-------- Source data --------

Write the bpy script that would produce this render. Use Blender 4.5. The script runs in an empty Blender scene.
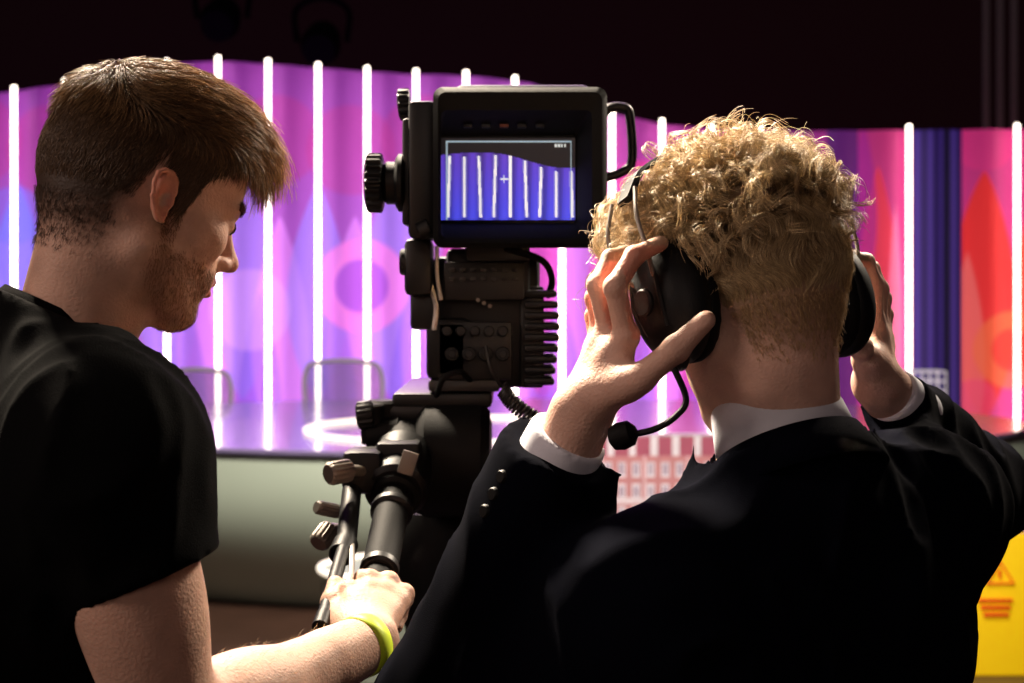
import bpy, bmesh, math, random
import numpy as np
from mathutils import Vector, Matrix
random.seed(5); rng=np.random.default_rng(7)
SC=bpy.context.scene; COL=SC.collection
F=1422.2; EH=1.65; V0=295.0
def P(u,v,Y): return np.array([(u-512)*Y/F, Y, EH-(v-V0)*Y/F])
def lin(c):
    c=np.asarray(c,float)/255.0
    return np.where(c<=.04045,c/12.92,((c+.055)/1.055)**2.4)
# ---------------------------------------------------------------- materials
def mat(name,rgb,rough=.5,metal=0,emit=0,bump=0,bscale=200,spec=.5,attr=False,sss=0,var=.12,vscale=30,ergb=None,trans=0,coat=0,sheen=0):
    m=bpy.data.materials.new(name); m.use_nodes=True; nt=m.node_tree; b=nt.nodes['Principled BSDF']
    c=lin(rgb)
    tc=nt.nodes.new('ShaderNodeTexCoord'); nz=nt.nodes.new('ShaderNodeTexNoise'); nz.inputs['Scale'].default_value=vscale
    nt.links.new(tc.outputs['Object'],nz.inputs['Vector'])
    mr=nt.nodes.new('ShaderNodeMapRange'); mr.inputs['To Min'].default_value=1-var; mr.inputs['To Max'].default_value=1+var
    nt.links.new(nz.outputs['Fac'],mr.inputs['Value'])
    mx=nt.nodes.new('ShaderNodeVectorMath'); mx.operation='SCALE'; nt.links.new(mr.outputs[0],mx.inputs['Scale'])
    if attr:
        at=nt.nodes.new('ShaderNodeAttribute'); at.attribute_name='Col'; nt.links.new(at.outputs['Color'],mx.inputs[0])
    else: mx.inputs[0].default_value=c
    nt.links.new(mx.outputs[0],b.inputs['Base Color'])
    b.inputs['Roughness'].default_value=rough; b.inputs['Metallic'].default_value=metal
    b.inputs['Specular IOR Level'].default_value=spec
    if coat: b.inputs['Coat Weight'].default_value=coat
    if sheen: b.inputs['Sheen Weight'].default_value=sheen
    if sss:
        b.inputs['Subsurface Weight'].default_value=sss; b.inputs['Subsurface Radius'].default_value=(1,.45,.3); b.inputs['Subsurface Scale'].default_value=.005
    if emit:
        if attr: nt.links.new(mx.outputs[0],b.inputs['Emission Color'])
        else: b.inputs['Emission Color'].default_value=(*(lin(ergb) if ergb else c),1)
        b.inputs['Emission Strength'].default_value=emit
    if trans: b.inputs['Alpha'].default_value=1-trans
    if bump:
        n2=nt.nodes.new('ShaderNodeTexNoise'); n2.inputs['Scale'].default_value=bscale; n2.inputs['Detail'].default_value=4
        nt.links.new(tc.outputs['Object'],n2.inputs['Vector'])
        bp=nt.nodes.new('ShaderNodeBump'); bp.inputs['Strength'].default_value=bump; bp.inputs['Distance'].default_value=.002
        nt.links.new(n2.outputs['Fac'],bp.inputs['Height']); nt.links.new(bp.outputs[0],b.inputs['Normal'])
    return m
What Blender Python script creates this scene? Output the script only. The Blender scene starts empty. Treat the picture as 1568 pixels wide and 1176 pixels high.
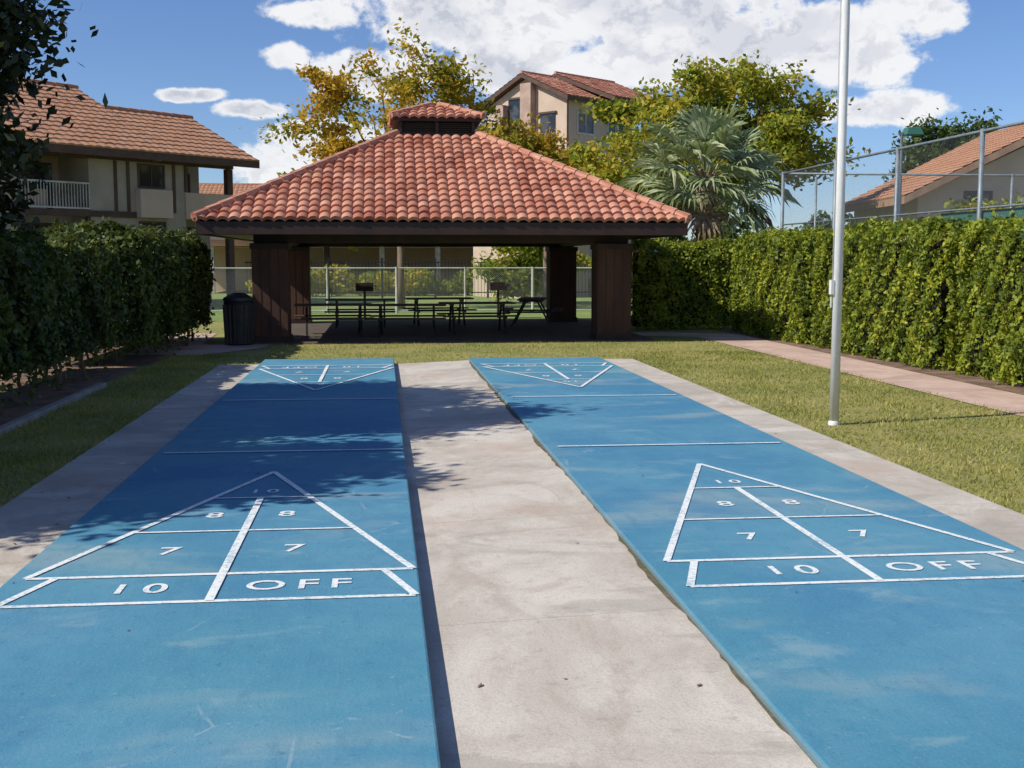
import bpy, math, random
import numpy as np
from mathutils import Vector, Matrix
random.seed(7); rng=np.random.default_rng(7)
S=bpy.context.scene
S.view_settings.view_transform='Standard'; S.view_settings.look='None'; S.view_settings.exposure=0
COL=S.collection
GZ=-0.10   # lawn level, court slab top is z=0

# ------------------------------------------------------------------ camera
cam=bpy.data.cameras.new("camera"); co=bpy.data.objects.new("camera",cam); COL.objects.link(co)
co.location=(0,0,1.8); co.rotation_euler=(math.radians(84.0),0,math.radians(-6.2))
cam.sensor_width=36; cam.lens=41.85; cam.clip_end=2000; S.camera=co

# ------------------------------------------------------------------ material helpers
class NT:
    def __init__(s,nt): s.nt=nt; s.N=nt.nodes; s.L=nt.links
    def node(s,t,**kw):
        n=s.N.new(t)
        for k,v in kw.items(): setattr(n,k,v)
        return n
    def lk(s,a,b): s.L.new(a,b)
    def put(s,inp,v):
        if isinstance(v,(int,float,tuple,list)): inp.default_value=v
        else: s.lk(v,inp)
    def m(s,op,a,b=0.0,c=None,clamp=False):
        n=s.node('ShaderNodeMath',operation=op); n.use_clamp=clamp
        s.put(n.inputs[0],a); s.put(n.inputs[1],b)
        if c is not None: s.put(n.inputs[2],c)
        return n.outputs[0]
    def mix(s,f,a,b,blend='MIX'):
        n=s.node('ShaderNodeMix',data_type='RGBA',blend_type=blend)
        s.put(n.inputs[0],f)
        for i,v in ((6,a),(7,b)):
            if isinstance(v,(tuple,list)) and len(v)==3: v=(*v,1)
            s.put(n.inputs[i],v)
        return n.outputs[2]
    def noise(s,scale,vec=None,detail=4,rough=.55,dist=0):
        n=s.node('ShaderNodeTexNoise'); n.inputs['Scale'].default_value=scale
        n.inputs['Detail'].default_value=detail; n.inputs['Roughness'].default_value=rough
        n.inputs['Distortion'].default_value=dist
        if vec is not None: s.lk(vec,n.inputs['Vector'])
        return n.outputs[0]
    def ss(s,v,lo,hi):
        n=s.node('ShaderNodeMapRange',interpolation_type='SMOOTHSTEP')
        s.put(n.inputs[0],v); n.inputs[1].default_value=lo; n.inputs[2].default_value=hi
        return n.outputs[0]
    def obj(s): return s.node('ShaderNodeTexCoord').outputs['Object']
    def scl(s,v,sc,loc=(0,0,0)):
        n=s.node('ShaderNodeMapping'); s.lk(v,n.inputs[0]); n.inputs['Scale'].default_value=sc; n.inputs['Location'].default_value=loc; return n.outputs[0]
def newmat(name):
    m=bpy.data.materials.new(name); m.use_nodes=True; t=NT(m.node_tree); b=t.N['Principled BSDF']; return m,t,b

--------

> [Exercise task]: The pictures should not appear in the copy; every other part of the records above must be returned exactly.

> [Task answer]:
Write the bpy script that would produce this render. Use Blender 4.5. The script runs in an empty Blender scene.
import bpy, bmesh, math, random
import numpy as np
from mathutils import Vector, Matrix
random.seed(5); rng=np.random.default_rng(7)
SC=bpy.context.scene; COL=SC.collection
F=1422.2; EH=1.65; V0=295.0
def P(u,v,Y): return np.array([(u-512)*Y/F, Y, EH-(v-V0)*Y/F])
def lin(c):
    c=np.asarray(c,float)/255.0
    return np.where(c<=.04045,c/12.92,((c+.055)/1.055)**2.4)
# ---------------------------------------------------------------- materials
def mat(name,rgb,rough=.5,metal=0,emit=0,bump=0,bscale=200,spec=.5,attr=False,sss=0,var=.12,vscale=30,ergb=None,trans=0,coat=0,sheen=0):
    m=bpy.data.materials.new(name); m.use_nodes=True; nt=m.node_tree; b=nt.nodes['Principled BSDF']
    c=lin(rgb)
    tc=nt.nodes.new('ShaderNodeTexCoord'); nz=nt.nodes.new('ShaderNodeTexNoise'); nz.inputs['Scale'].default_value=vscale
    nt.links.new(tc.outputs['Object'],nz.inputs['Vector'])
    mr=nt.nodes.new('ShaderNodeMapRange'); mr.inputs['To Min'].default_value=1-var; mr.inputs['To Max'].default_value=1+var
    nt.links.new(nz.outputs['Fac'],mr.inputs['Value'])
    mx=nt.nodes.new('ShaderNodeVectorMath'); mx.operation='SCALE'; nt.links.new(mr.outputs[0],mx.inputs['Scale'])
    if attr:
        at=nt.nodes.new('ShaderNodeAttribute'); at.attribute_name='Col'; nt.links.new(at.outputs['Color'],mx.inputs[0])
    else: mx.inputs[0].default_value=c
    nt.links.new(mx.outputs[0],b.inputs['Base Color'])
    b.inputs['Roughness'].default_value=rough; b.inputs['Metallic'].default_value=metal
    b.inputs['Specular IOR Level'].default_value=spec
    if coat: b.inputs['Coat Weight'].default_value=coat
    if sheen: b.inputs['Sheen Weight'].default_value=sheen
    if sss:
        b.inputs['Subsurface Weight'].default_value=sss; b.inputs['Subsurface Radius'].default_value=(1,.45,.3); b.inputs['Subsurface Scale'].default_value=.005
    if emit:
        if attr: nt.links.new(mx.outputs[0],b.inputs['Emission Color'])
        else: b.inputs['Emission Color'].default_value=(*(lin(ergb) if ergb else c),1)
        b.inputs['Emission Strength'].default_value=emit
    if trans: b.inputs['Alpha'].default_value=1-trans
    if bump:
        n2=nt.nodes.new('ShaderNodeTexNoise'); n2.inputs['Scale'].default_value=bscale; n2.inputs['Detail'].default_value=4
        nt.links.new(tc.outputs['Object'],n2.inputs['Vector'])
        bp=nt.nodes.new('ShaderNodeBump'); bp.inputs['Strength'].default_value=bump; bp.inputs['Distance'].default_value=.002
        nt.links.new(n2.outputs['Fac'],bp.inputs['Height']); nt.links.new(bp.outputs[0],b.inputs['Normal'])
    return m
What Blender Python script creates this scene? Output the script only. The Blender scene starts empty. Treat the picture as 1568 pixels wide and 1176 pixels high.
import bpy, math, random
import numpy as np
from mathutils import Vector, Matrix
random.seed(7); rng=np.random.default_rng(7)
S=bpy.context.scene
S.view_settings.view_transform='Standard'; S.view_settings.look='None'; S.view_settings.exposure=0
COL=S.collection
GZ=-0.10   # lawn level, court slab top is z=0

# ------------------------------------------------------------------ camera
cam=bpy.data.cameras.new("camera"); co=bpy.data.objects.new("camera",cam); COL.objects.link(co)
co.location=(0,0,1.8); co.rotation_euler=(math.radians(84.0),0,math.radians(-6.2))
cam.sensor_width=36; cam.lens=41.85; cam.clip_end=2000; S.camera=co

# ------------------------------------------------------------------ material helpers
class NT:
    def __init__(s,nt): s.nt=nt; s.N=nt.nodes; s.L=nt.links
    def node(s,t,**kw):
        n=s.N.new(t)
        for k,v in kw.items(): setattr(n,k,v)
        return n
    def lk(s,a,b): s.L.new(a,b)
    def put(s,inp,v):
        if isinstance(v,(int,float,tuple,list)): inp.default_value=v
        else: s.lk(v,inp)
    def m(s,op,a,b=0.0,c=None,clamp=False):
        n=s.node('ShaderNodeMath',operation=op); n.use_clamp=clamp
        s.put(n.inputs[0],a); s.put(n.inputs[1],b)
        if c is not None: s.put(n.inputs[2],c)
        return n.outputs[0]
    def mix(s,f,a,b,blend='MIX'):
        n=s.node('ShaderNodeMix',data_type='RGBA',blend_type=blend)
        s.put(n.inputs[0],f)
        for i,v in ((6,a),(7,b)):
            if isinstance(v,(tuple,list)) and len(v)==3: v=(*v,1)
            s.put(n.inputs[i],v)
        return n.outputs[2]
    def noise(s,scale,vec=None,detail=4,rough=.55,dist=0):
        n=s.node('ShaderNodeTexNoise'); n.inputs['Scale'].default_value=scale
        n.inputs['Detail'].default_value=detail; n.inputs['Roughness'].default_value=rough
        n.inputs['Distortion'].default_value=dist
        if vec is not None: s.lk(vec,n.inputs['Vector'])
        return n.outputs[0]
    def ss(s,v,lo,hi):
        n=s.node('ShaderNodeMapRange',interpolation_type='SMOOTHSTEP')
        s.put(n.inputs[0],v); n.inputs[1].default_value=lo; n.inputs[2].default_value=hi
        return n.outputs[0]
    def obj(s): return s.node('ShaderNodeTexCoord').outputs['Object']
    def scl(s,v,sc,loc=(0,0,0)):
        n=s.node('ShaderNodeMapping'); s.lk(v,n.inputs[0]); n.inputs['Scale'].default_value=sc; n.inputs['Location'].default_value=loc; return n.outputs[0]
def newmat(name):
    m=bpy.data.materials.new(name); m.use_nodes=True; t=NT(m.node_tree); b=t.N['Principled BSDF']; return m,t,b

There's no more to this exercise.